Winner of three Dutch Film Festival awards including best film in Utrecht, voyeurism, videotape and incest are compelling ingredients in Little Sister. Shot entirely with subjective camera, the micro-budget Dutch feature is seen through the eyes of Martin, Daantje's big brother who is obssessed with her.

Martin is only seen when the camera falls into other hands or is left stationery. Almost playful at first, the little sister turns the tables on him when she takes control of the camera. A shocking plot develops when an old Super-8 film replays totally unexpected traumatic childhood scenes.
     
Marian
Czech Republic, 1996
Director: Petr Václav

Classed as mentally retarded on account of hereditary defects inherent in his race, three year old Marian is taken into state care when his mother a Romany, is judged incapable of bringing up her child. Marian grows up wild and rebellious surviving through orphanages, correctional centres and in and out of prison.

Unable to develop durable relationships with people he meets along the way, can he escape the circle in which he is caught? The true story was awarded the FIPRESCI Award and won the Silver Leopard at the Locarno Film Festival.
     

Suzaku
Japan, 1997
Director: Naomi Kawase

Twenty seven year old female filmmaker, Naomi Kawase well-known for questioning family fundamentals in her past short documentaries brings you Suzaku.

The story centres on a Tahara family living at the south end of Nara where Kawase comes from. As the townspeople slowly move in search of a better life, Kozo Tahara, a father of a family who loves his village stays on, helping with building railway tracks to his town. However his hope is suddenly broken broken when the construction is vainly left. Tracing their lives from the 1970s recession to present, the film is filled with sexual tension and the small town's idealistic wonder.

     
Naseem
India, 1995
Director: Saeed Akhtar Mirza

Naseem which means the morning breeze, is a 15-year-old Muslim school girl growing up in Bombay's decaying inner city. She shares a special relationship, with her ailing grandfather, a scholar who tries to infuse in Naseem's mundane life, a sense of history, poetry and music.

He talks lovingly of a language, culture and value system that is rapidly being eroded (sometimes presented in Rashomon-like contradictory flashbacks). With his death, it appears that a whole era - now denigrated and disowned - is being wiped out of our collective memory. Now Naseem is forced to face the frightening future - alone.
     

Three Friends (Sechinku)
Korea, 1996
Director: Soonrye Yim

The story opens with three close friends on high school graduation day in a provincial Korean town. Failing their entrance exam leads Independant, Fatso and Petal to an uncertain future.
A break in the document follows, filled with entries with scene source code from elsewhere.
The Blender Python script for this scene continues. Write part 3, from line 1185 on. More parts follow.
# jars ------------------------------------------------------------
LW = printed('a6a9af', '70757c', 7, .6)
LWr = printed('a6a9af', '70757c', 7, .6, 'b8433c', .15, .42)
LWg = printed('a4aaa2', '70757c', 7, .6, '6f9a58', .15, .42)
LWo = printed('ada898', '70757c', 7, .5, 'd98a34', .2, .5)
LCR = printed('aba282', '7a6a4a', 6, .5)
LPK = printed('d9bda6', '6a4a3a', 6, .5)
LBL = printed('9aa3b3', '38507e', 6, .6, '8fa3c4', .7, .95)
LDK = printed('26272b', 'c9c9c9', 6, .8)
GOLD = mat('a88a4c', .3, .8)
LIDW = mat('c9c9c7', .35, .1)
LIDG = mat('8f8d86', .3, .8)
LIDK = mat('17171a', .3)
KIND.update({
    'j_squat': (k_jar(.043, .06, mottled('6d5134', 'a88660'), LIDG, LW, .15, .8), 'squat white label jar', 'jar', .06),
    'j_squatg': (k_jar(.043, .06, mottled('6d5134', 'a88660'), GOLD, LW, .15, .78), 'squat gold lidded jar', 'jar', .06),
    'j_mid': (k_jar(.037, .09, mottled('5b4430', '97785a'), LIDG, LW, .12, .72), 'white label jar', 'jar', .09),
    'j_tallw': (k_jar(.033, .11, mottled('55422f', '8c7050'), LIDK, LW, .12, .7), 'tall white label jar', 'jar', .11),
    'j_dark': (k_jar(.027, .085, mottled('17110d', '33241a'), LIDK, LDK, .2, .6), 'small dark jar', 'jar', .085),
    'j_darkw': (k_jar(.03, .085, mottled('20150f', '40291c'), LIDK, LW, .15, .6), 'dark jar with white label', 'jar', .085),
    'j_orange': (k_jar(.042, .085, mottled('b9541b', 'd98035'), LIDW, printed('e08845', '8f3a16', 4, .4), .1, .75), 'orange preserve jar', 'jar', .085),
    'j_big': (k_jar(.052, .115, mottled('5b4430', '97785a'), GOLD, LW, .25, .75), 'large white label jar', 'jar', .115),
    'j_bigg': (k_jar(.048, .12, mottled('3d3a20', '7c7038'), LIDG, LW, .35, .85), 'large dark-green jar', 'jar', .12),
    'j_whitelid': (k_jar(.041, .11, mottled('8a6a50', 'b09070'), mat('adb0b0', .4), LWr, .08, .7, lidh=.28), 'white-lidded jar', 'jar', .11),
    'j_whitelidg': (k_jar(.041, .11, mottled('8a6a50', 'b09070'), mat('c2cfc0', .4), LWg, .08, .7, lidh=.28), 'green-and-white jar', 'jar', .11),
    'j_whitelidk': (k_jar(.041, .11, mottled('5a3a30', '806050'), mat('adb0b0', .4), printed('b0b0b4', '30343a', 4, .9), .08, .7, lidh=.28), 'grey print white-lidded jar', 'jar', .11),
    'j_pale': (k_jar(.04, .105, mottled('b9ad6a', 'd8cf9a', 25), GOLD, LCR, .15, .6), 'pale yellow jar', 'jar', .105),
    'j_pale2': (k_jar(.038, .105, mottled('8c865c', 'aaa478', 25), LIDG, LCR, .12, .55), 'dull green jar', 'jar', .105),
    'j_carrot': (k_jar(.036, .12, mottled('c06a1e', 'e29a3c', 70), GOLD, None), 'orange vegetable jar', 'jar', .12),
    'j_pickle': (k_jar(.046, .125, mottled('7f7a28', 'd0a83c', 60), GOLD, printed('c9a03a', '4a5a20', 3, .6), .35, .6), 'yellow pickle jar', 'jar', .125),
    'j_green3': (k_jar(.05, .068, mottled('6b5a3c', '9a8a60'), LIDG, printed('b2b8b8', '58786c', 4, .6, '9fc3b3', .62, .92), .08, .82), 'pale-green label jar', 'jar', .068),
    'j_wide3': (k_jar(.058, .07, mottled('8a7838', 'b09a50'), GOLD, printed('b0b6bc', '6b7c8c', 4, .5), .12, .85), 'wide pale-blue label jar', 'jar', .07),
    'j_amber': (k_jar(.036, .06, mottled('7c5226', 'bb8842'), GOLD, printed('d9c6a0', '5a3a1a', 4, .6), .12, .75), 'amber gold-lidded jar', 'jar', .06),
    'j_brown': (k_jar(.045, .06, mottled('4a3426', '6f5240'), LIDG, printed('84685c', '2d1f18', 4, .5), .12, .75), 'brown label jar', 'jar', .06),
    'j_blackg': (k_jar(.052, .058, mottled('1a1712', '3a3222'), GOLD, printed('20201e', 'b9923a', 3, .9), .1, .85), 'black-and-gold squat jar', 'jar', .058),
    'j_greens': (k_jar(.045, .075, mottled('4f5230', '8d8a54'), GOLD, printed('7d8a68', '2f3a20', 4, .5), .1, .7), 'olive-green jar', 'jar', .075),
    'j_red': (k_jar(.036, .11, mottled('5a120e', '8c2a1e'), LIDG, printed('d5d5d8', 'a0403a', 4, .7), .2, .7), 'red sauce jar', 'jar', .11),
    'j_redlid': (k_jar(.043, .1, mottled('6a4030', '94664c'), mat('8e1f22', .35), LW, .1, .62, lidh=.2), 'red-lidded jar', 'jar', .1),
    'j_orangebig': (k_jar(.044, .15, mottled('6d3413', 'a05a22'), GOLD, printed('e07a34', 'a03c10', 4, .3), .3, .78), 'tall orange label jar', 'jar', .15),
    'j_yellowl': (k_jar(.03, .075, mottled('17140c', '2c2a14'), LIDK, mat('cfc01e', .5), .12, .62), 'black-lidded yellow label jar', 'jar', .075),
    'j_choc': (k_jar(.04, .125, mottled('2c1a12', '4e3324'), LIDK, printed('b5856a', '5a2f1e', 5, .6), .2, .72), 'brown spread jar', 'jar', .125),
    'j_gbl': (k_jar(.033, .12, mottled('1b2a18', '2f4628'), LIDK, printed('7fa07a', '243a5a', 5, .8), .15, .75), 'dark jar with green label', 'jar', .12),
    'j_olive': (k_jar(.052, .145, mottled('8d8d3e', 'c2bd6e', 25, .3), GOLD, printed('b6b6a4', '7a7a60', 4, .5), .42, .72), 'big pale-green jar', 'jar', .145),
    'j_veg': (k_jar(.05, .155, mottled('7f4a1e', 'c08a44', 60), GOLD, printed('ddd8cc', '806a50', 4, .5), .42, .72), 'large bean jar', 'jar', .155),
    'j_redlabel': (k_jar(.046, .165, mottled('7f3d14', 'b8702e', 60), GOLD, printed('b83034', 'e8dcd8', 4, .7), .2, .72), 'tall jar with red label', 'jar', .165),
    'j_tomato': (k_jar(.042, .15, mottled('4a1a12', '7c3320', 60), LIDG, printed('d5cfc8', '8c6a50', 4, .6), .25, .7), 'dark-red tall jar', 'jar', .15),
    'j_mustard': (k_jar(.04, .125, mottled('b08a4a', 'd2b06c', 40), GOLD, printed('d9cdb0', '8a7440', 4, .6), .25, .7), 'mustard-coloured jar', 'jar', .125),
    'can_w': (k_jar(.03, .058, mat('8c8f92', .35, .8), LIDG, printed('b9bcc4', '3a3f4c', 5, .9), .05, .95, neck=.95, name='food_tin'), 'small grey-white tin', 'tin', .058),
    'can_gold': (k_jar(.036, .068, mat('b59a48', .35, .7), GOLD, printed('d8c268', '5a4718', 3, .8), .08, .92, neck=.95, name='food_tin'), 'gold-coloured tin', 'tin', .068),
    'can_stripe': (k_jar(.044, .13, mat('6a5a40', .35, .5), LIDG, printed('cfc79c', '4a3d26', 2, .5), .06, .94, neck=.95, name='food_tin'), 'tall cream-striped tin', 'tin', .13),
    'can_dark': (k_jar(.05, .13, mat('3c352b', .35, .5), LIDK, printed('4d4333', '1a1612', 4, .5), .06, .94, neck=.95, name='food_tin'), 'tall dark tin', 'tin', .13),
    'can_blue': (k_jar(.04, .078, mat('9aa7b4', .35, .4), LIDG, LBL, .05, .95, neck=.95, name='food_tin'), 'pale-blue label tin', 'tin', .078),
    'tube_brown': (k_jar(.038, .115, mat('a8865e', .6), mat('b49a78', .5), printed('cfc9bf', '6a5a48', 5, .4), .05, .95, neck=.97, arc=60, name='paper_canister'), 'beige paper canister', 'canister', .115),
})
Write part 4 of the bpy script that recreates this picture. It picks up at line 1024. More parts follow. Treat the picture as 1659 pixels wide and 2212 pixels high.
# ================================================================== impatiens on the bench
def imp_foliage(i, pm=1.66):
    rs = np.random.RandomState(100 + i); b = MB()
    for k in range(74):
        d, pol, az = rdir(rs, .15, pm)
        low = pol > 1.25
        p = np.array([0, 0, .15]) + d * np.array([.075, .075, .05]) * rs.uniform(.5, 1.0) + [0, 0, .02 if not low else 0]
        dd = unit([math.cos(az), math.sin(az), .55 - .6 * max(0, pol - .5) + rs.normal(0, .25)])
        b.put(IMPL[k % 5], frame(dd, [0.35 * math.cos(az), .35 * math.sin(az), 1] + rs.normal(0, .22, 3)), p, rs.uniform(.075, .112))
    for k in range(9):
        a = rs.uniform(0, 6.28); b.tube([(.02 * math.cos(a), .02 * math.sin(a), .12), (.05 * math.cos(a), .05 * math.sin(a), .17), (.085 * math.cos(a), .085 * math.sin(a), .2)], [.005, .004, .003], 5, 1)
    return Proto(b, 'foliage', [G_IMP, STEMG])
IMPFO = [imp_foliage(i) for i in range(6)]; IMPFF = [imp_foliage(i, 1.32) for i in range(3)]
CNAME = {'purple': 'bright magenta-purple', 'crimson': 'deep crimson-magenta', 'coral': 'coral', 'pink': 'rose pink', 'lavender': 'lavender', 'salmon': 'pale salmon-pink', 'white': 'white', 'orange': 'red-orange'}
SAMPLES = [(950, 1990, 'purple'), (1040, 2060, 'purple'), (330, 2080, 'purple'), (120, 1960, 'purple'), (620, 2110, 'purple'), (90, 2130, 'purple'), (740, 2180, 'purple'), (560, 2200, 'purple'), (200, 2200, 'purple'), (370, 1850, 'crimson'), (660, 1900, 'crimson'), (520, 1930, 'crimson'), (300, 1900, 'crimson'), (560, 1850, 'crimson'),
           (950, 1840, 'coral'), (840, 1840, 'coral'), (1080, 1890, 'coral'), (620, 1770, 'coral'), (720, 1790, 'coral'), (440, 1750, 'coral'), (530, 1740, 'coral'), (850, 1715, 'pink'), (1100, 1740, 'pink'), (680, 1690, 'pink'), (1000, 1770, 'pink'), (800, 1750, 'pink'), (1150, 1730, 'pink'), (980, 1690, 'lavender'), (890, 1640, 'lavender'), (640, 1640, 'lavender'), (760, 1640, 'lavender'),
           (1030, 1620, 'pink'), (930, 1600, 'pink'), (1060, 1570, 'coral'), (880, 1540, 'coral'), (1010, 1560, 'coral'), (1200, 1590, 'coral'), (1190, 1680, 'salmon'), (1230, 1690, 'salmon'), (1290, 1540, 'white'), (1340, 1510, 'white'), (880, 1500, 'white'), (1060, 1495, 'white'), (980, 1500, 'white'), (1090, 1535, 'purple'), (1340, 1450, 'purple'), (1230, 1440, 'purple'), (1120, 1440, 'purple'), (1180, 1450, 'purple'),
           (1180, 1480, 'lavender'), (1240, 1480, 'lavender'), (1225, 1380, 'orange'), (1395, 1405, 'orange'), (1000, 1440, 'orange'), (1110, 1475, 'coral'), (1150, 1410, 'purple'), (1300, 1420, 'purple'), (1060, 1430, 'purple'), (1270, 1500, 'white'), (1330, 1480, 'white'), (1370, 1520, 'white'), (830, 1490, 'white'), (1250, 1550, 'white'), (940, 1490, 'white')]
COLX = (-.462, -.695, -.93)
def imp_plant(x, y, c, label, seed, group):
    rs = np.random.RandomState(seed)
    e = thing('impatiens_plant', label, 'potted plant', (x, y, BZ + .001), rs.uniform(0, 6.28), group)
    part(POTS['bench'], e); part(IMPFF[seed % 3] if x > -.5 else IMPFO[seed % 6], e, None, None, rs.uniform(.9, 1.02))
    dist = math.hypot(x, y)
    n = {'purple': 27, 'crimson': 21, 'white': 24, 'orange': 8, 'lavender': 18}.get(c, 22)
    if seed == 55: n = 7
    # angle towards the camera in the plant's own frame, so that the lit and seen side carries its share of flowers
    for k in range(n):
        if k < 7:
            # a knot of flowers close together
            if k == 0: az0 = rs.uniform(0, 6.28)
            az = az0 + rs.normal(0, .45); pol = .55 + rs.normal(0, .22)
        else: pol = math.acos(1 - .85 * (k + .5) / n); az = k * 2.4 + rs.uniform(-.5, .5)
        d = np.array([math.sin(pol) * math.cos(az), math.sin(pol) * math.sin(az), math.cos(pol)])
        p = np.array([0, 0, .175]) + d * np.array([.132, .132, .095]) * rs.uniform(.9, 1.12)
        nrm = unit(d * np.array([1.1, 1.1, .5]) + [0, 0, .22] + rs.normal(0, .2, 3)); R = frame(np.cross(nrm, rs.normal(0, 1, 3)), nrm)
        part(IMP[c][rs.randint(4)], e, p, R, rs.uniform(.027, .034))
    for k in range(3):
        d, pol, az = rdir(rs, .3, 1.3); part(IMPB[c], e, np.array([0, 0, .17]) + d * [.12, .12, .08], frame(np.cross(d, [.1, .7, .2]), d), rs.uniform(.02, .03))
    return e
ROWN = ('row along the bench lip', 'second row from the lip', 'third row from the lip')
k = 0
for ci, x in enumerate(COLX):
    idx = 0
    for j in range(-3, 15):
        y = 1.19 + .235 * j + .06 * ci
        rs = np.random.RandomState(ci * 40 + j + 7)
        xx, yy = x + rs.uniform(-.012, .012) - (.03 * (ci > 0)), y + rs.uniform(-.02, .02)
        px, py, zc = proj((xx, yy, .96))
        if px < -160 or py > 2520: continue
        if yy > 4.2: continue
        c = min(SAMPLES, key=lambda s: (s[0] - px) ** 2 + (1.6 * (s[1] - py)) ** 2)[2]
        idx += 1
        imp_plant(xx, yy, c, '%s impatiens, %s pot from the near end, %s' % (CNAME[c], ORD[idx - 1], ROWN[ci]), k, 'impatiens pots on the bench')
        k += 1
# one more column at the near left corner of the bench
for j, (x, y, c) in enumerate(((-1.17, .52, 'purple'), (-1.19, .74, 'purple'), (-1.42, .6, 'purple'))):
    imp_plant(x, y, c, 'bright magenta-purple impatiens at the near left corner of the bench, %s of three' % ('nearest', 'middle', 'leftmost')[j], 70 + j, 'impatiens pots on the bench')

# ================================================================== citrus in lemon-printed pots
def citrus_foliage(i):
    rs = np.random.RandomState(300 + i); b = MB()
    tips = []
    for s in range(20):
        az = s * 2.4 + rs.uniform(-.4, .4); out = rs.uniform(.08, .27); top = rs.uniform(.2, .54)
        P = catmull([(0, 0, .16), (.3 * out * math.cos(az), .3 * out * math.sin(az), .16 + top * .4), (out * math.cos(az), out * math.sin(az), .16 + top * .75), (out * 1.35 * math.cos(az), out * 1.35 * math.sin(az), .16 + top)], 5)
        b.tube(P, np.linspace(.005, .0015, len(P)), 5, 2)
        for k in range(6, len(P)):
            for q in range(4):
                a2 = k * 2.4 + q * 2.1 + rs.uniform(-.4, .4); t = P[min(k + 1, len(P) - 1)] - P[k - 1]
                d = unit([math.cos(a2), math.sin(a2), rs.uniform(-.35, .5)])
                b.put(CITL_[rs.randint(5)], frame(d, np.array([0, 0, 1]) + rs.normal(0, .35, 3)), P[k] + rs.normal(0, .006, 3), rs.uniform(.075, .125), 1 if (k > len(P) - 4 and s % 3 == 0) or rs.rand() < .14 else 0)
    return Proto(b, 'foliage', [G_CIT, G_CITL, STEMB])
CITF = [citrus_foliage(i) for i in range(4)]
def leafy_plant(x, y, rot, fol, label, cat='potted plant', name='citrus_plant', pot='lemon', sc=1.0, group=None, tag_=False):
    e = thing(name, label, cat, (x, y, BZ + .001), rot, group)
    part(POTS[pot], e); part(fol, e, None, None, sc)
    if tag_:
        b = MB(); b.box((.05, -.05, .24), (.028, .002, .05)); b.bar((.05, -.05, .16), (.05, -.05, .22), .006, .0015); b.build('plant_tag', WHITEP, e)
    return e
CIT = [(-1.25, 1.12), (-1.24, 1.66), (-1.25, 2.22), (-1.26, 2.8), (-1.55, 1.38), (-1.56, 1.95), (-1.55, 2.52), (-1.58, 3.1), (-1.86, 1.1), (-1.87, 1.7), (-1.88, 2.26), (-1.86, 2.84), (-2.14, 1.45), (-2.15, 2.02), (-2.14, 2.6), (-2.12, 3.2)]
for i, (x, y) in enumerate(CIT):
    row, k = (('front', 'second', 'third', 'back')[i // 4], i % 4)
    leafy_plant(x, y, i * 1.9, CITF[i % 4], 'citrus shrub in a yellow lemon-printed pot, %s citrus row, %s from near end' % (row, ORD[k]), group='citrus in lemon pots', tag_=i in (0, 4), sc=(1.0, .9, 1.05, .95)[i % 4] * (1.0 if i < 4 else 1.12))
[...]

Without a degree, our three protagonists must look for another way.

Their compulsory military service call-up is lurking near. They face different destinies in their army and reunite only much later. Each in their own way have been betrayed by the system. They are not so much losers as anti-heroes. Portraying Korea's Generation X, director Yim Soon-Rye's debut is a daring mix of light-hearted comedy and realist drama.

     
Small Faces
United Kingdom, 1995
Director: Gillies MacKinnon

From the makers of Shallow Grave, brothers Gillies and Billy MacKinnon bring you the story of three MacLean brothers, in Glasgow back in 1968. Fourteen year old Lex lives with his widowed mother and two older brothers Bobby and Alan. Bobby, 18 fancies himself as Glasgow's hard man hangs out with local gang - the Glen. Alan, 17, longs to escape to art school. Lex, a genius is torn between Bobby's danger and excitement and Alan's creative promise, is an uneasy hybrid of the two. Then there is Joanna McGowan, a sweet girl courted by Lex but awkwardly hankered by Bobby with his sensational stories. However, she is attracted to the sensitive Alan.